City Hall in Kiev said it would pull down about 100 statues.

In the southern port of Odessa, one sizable Lenin statue was recast as Darth Vader, complete with a Wi-Fi router in his headgear.

In Semyonovka, in northeastern Ukraine some 10 miles from the Russian border, about 20 street names need changing. They have not gotten very far. One proposal would rename Collective Farm Street after Maxim Grachov, a 29-year-old who died fighting the separatists.

In some ways, Semyonovka is a typical Ukrainian town that time forgot. Farmers clop along on horse-drawn carts. Dozens of little log cabins grace the unpaved side streets. The toilet for the squat apartment block that houses the Communist Party office is in an outhouse.

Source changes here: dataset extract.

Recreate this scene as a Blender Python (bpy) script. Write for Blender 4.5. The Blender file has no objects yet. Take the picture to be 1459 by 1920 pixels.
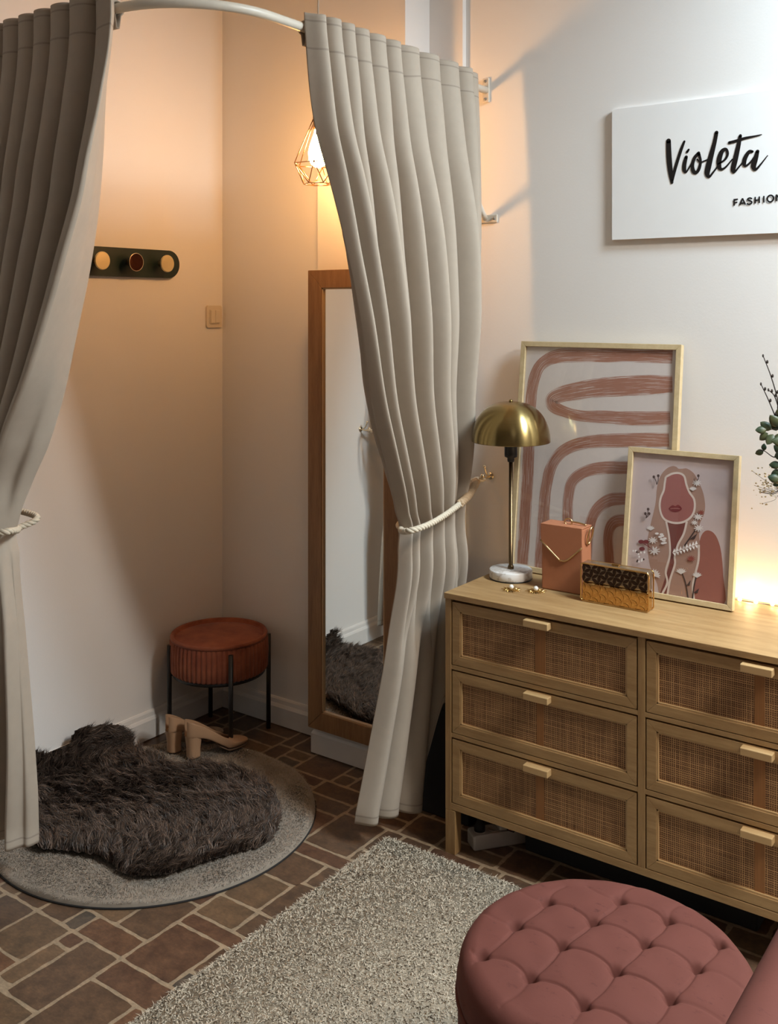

Semyonovka’s Lenin statue survived its initial removal intact, lifted by a crane and carted off Red Square.

 “I wept,” said Ivan Kovalenko, 69, a retired engineer. “The West said it could not defeat us with weapons, so it decided to destroy us from within with prostitution and democracy.”

An outcry ensued, at least among older people who remember when Semyonovka had 15 thriving factories and 15,000 people. Most of the factories are shuttered, and the population has shrunk to around 9,000.

Did bringing down Lenin suddenly make their lives better, statue lovers have asked bitterly. City Hall initially quieted the debate in April 2014 by erecting Lenin in the secluded spot. Then the issue came roaring back to life along with the memory laws.

Members of the committee assigned to deal with the Communist symbols started hearing from anonymous phone callers who growled that if the committee did not remove the statue, someone else would.

Still they resisted.

And continue to. A woman wearing a navy blue bathrobe, hearing why foreigners were visiting recently, came bowling over, shaking her fist.

“You think Lenin’s statue is the biggest problem we have?” she yelled. “Try living on a pension of $40 a month. How much do you live on? At least Lenin organized the electrification of this country. Pretty soon we will be back to the conditions that existed before Lenin.”

Young residents shrug off the statue’s fate. The stalwarts, however, plotted to save it. They hit on the idea of historical value, declaring their silvery Lenin part of a small local history museum.

The National Memory Institute will not have it, Mr. Vyatrovich said. “If it is in a public place, it is still totalitarian propaganda.”